Wojciech Kilar’s score for The Ninth Gate has become one of those soundtrack records that feels more seductive with age. The limited coloured vinyl, gatefold 2LP edition has been listed as a 17 November 2023 release, with retailers identifying it as a coloured, limited edition issue on two LPs. Discogs notes the original vinyl run as a limited “Flame” coloured pressing in a gatefold sleeve, while current retail listings continue to describe the album in that same coloured gatefold format.
As a score, The Ninth Gate is all about atmosphere rather than brute force. Kilar does not hammer the listener with horror clichés. He coils tension slowly, with elegance, restraint, and a kind of aristocratic menace that suits Roman Polanski’s film perfectly. This is music that slithers rather than lunges. The great trick of the score is that it feels refined and unsettling at the same time, always suggesting hidden knowledge, ritual, and decay just beneath the surface. Retail descriptions for the vinyl rightly single out the haunting central vocal work from Sumi Jo, because that voice gives the whole thing an eerie, almost sacred quality that makes the record feel less like standard thriller music and more like a dark liturgy.

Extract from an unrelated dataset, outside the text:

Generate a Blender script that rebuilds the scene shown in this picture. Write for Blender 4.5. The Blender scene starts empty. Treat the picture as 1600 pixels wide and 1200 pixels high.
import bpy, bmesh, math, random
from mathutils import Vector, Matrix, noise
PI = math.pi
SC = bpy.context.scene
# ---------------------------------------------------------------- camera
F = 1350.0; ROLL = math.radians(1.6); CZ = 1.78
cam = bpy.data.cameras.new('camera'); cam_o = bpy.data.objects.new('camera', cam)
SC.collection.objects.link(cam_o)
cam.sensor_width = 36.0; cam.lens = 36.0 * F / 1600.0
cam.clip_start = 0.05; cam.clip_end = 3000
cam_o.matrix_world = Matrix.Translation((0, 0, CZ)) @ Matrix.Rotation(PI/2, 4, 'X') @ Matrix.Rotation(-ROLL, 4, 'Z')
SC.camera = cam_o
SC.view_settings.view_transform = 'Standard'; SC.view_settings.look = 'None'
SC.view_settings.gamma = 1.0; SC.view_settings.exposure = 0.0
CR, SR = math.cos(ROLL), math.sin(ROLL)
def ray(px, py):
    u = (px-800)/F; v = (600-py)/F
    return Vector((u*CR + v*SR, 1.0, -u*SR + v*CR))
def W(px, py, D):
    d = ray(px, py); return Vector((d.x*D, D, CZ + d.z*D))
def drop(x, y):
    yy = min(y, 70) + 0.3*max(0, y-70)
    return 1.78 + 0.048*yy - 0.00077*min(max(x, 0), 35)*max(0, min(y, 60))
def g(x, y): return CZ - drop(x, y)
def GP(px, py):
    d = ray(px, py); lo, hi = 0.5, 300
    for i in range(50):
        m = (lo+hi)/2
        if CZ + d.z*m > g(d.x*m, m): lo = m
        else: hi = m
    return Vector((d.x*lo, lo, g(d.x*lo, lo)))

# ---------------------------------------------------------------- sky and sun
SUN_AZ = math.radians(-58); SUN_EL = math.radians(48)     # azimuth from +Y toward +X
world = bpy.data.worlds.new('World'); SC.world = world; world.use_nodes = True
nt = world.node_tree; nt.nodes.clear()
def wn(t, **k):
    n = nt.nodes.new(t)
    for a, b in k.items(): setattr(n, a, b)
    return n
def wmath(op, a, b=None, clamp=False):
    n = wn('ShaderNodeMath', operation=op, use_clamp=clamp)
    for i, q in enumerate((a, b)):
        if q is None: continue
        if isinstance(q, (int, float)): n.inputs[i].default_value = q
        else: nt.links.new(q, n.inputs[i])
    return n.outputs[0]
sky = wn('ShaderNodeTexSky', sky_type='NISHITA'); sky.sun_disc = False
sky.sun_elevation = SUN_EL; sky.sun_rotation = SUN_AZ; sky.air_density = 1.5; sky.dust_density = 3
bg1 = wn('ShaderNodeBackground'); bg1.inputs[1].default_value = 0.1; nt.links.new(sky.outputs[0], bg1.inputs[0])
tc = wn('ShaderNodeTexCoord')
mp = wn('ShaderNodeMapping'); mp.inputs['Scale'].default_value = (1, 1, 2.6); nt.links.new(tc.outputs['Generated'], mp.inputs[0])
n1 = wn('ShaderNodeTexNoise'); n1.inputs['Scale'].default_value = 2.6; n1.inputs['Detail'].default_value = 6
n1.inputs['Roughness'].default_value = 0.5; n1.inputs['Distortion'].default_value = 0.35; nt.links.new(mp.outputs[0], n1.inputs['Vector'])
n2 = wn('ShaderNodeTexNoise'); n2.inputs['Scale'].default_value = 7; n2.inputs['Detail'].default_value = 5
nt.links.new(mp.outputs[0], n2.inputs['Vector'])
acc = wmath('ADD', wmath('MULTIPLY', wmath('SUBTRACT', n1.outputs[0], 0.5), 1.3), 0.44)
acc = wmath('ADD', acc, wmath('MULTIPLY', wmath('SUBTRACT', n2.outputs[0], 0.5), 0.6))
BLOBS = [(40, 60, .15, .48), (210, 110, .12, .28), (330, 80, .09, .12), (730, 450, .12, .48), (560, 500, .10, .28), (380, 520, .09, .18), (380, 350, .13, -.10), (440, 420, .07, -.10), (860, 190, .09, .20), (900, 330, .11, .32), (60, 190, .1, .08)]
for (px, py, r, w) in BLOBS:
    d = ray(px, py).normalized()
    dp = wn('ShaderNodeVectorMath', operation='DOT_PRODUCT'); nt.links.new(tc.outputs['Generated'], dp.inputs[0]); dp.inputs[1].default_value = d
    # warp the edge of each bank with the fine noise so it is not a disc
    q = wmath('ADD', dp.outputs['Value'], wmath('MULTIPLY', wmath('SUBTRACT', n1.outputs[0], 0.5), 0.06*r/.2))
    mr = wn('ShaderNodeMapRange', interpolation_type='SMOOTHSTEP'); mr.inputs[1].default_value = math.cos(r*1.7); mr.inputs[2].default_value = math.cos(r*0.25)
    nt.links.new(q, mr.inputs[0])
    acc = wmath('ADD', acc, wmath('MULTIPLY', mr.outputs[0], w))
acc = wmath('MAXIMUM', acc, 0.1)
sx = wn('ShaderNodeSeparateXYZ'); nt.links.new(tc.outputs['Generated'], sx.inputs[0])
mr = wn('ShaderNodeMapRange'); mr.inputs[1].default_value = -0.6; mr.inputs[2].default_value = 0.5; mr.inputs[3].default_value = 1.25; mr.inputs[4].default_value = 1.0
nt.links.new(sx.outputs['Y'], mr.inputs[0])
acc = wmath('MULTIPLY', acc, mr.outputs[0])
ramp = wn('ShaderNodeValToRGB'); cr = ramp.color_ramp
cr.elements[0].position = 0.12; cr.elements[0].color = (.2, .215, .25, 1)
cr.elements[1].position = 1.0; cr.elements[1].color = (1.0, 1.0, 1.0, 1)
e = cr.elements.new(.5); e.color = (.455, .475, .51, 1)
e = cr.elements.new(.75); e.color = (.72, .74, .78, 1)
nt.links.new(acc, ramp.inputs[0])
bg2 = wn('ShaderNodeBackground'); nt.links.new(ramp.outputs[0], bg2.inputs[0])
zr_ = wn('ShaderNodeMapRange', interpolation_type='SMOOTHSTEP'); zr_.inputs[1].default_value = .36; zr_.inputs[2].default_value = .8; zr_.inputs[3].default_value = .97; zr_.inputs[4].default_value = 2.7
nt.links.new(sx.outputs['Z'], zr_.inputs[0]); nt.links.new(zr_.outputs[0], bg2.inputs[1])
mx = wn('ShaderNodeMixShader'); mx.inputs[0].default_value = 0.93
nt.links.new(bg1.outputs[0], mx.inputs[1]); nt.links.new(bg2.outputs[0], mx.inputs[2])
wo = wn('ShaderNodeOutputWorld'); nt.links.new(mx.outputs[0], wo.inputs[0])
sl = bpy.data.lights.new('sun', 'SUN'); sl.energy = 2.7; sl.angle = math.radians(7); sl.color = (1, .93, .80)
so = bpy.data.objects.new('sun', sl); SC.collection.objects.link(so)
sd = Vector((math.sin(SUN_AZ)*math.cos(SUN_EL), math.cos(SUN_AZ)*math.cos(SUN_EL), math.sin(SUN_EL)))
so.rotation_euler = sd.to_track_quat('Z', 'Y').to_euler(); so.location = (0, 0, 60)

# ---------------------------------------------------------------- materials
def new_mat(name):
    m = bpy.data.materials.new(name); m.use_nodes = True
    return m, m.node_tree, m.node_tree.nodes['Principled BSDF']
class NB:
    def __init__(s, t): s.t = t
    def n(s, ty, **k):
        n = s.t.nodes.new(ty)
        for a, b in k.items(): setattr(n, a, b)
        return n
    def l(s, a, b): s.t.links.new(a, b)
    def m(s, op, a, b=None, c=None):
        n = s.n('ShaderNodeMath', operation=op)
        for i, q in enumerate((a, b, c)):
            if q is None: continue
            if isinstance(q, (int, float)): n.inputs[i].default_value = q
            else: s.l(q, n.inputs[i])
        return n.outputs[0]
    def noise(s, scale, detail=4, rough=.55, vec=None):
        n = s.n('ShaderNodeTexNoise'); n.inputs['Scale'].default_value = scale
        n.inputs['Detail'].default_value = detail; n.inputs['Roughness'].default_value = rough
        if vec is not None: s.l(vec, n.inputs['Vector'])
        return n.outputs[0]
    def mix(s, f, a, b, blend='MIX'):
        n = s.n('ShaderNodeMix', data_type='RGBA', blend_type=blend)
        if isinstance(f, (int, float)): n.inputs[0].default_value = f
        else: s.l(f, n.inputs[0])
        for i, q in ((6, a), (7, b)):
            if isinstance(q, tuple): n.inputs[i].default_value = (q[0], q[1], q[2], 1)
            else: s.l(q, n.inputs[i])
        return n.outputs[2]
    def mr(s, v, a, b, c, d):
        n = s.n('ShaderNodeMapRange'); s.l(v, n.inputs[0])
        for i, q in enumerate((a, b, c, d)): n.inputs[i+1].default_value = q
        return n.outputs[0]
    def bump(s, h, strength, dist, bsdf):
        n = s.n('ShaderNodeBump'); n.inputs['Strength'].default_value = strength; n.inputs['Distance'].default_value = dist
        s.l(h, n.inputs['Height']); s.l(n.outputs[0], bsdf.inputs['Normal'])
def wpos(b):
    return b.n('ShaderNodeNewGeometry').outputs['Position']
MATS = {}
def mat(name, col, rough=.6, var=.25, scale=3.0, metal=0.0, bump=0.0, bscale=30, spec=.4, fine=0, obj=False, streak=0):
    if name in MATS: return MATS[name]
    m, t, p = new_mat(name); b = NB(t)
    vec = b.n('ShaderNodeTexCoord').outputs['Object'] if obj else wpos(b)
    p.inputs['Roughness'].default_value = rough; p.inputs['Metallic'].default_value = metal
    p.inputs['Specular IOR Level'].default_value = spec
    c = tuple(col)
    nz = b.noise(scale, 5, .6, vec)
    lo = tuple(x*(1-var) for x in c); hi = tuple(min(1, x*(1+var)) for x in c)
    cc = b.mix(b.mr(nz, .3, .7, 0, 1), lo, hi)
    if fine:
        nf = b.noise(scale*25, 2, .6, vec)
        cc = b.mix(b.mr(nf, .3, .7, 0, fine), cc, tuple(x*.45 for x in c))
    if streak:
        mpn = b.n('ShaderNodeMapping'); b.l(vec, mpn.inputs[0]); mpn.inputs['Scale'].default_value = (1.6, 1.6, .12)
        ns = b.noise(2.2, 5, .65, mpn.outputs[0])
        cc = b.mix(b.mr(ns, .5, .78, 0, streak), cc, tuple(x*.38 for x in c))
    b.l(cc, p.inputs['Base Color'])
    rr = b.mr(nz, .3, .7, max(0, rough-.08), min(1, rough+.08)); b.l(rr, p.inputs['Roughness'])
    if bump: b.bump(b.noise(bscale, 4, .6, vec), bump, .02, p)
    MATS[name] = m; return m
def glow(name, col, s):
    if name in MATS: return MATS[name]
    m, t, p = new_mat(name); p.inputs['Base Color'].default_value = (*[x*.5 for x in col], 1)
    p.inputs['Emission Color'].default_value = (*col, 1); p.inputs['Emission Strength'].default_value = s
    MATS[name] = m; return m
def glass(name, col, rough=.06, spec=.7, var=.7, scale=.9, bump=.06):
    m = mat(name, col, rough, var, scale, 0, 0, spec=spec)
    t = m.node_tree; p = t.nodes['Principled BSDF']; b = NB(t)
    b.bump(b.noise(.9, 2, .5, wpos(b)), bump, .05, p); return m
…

What makes this soundtrack so strong is that it never oversells itself. Kilar had already proved with Bram Stoker’s Dracula that he could write horror music with grandeur, but The Ninth Gate is subtler and, in many ways, creepier. It is not trying to terrify you in obvious ways. It creates dread through patience, repetition, and the sense that something forbidden is slowly drawing closer. That makes it a brilliant headphone record. You do not just hear it. You sink into it. And for a film tied to books, occult obsession, and devilish suggestion, that measured, luxurious unease is exactly the right approach.
For Rue Morgue Records purposes, this is an essential soundtrack title because it lives in that sweet spot between cult cinema, serious composition, and collector appeal. The music is genuinely beautiful, but there is rot in the perfume. That is why it lasts. If you like your soundtracks gothic, intelligent, and quietly sinister, The Ninth Gate is a killer piece.